Essa receita de trabalho, que é também a receita de vida dos dois sócios, tem dado resultados: o Cultive e o Astro Hub acabam de ser incluídos nas lista das 50 melhores startups da 6ª Edição do Concurso Acelera Startup da FIESP.
O bom momento também se reflete na vida do casal. Passados dois anos do início da mudança a que se propuseram, a cada dia eles reafirmam o compromisso de construir um vida equilibrada com alguns valores que eles buscavam desde lá atrás, quando optaram por deixar São Paulo para trás: ter vida mais calma e mais conectada com a natureza. E isso não significa trabalhar menos. No curto prazo, precisam finalizar toda a pré-produção do Cultive e do Astro Hub para lançar os dois produtos no mercado já no começo de 2016.
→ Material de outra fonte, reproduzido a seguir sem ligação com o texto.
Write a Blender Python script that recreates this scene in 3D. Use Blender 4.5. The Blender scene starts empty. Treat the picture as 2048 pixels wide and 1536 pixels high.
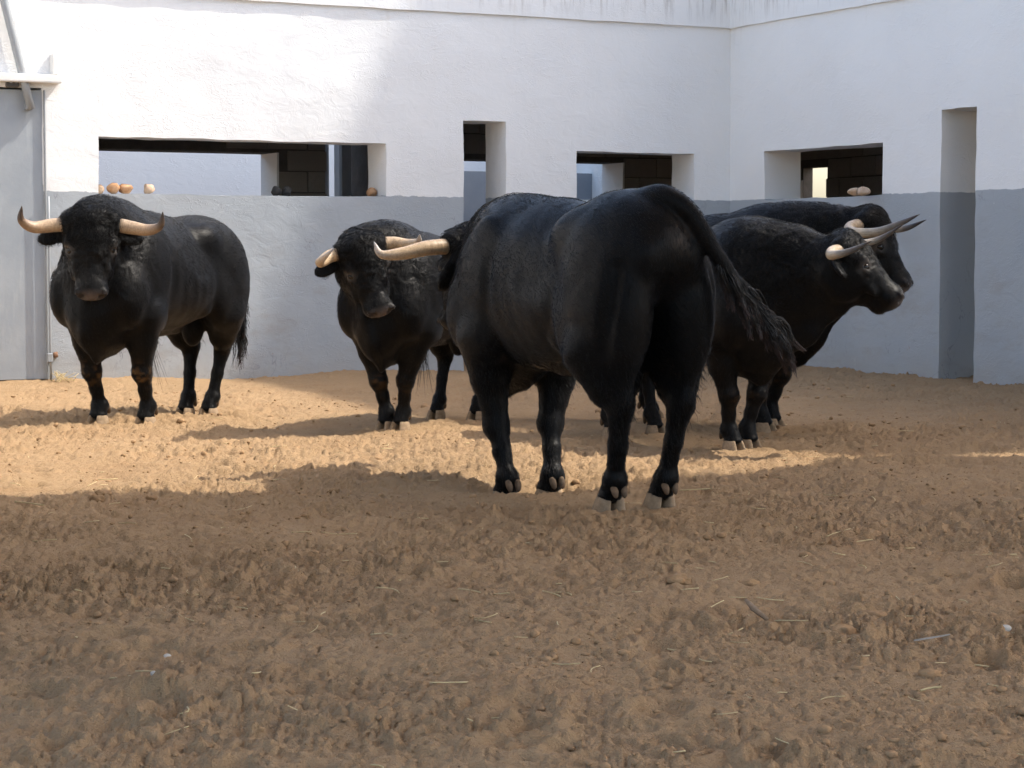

Com a vida e os negócios começando a se consolidar em São Carlos, os dois evitam fazer planos de mais longo prazo. “Para nós, esse movimento foi muito natural. Mudar é uma experiência sensorial. Tudo é novo e faz a gente ter aquele olho do estrangeiro, que é sempre bacana, por isso voltar pra São Paulo é muito difícil, pois vemos uma cidade saturada e aqui em São Carlos as possibilidades estão começando a se abrir”, diz Ricardo. Um dia de cada vez, seguem cultivando a mudança que, afinal, nunca para de acontecer.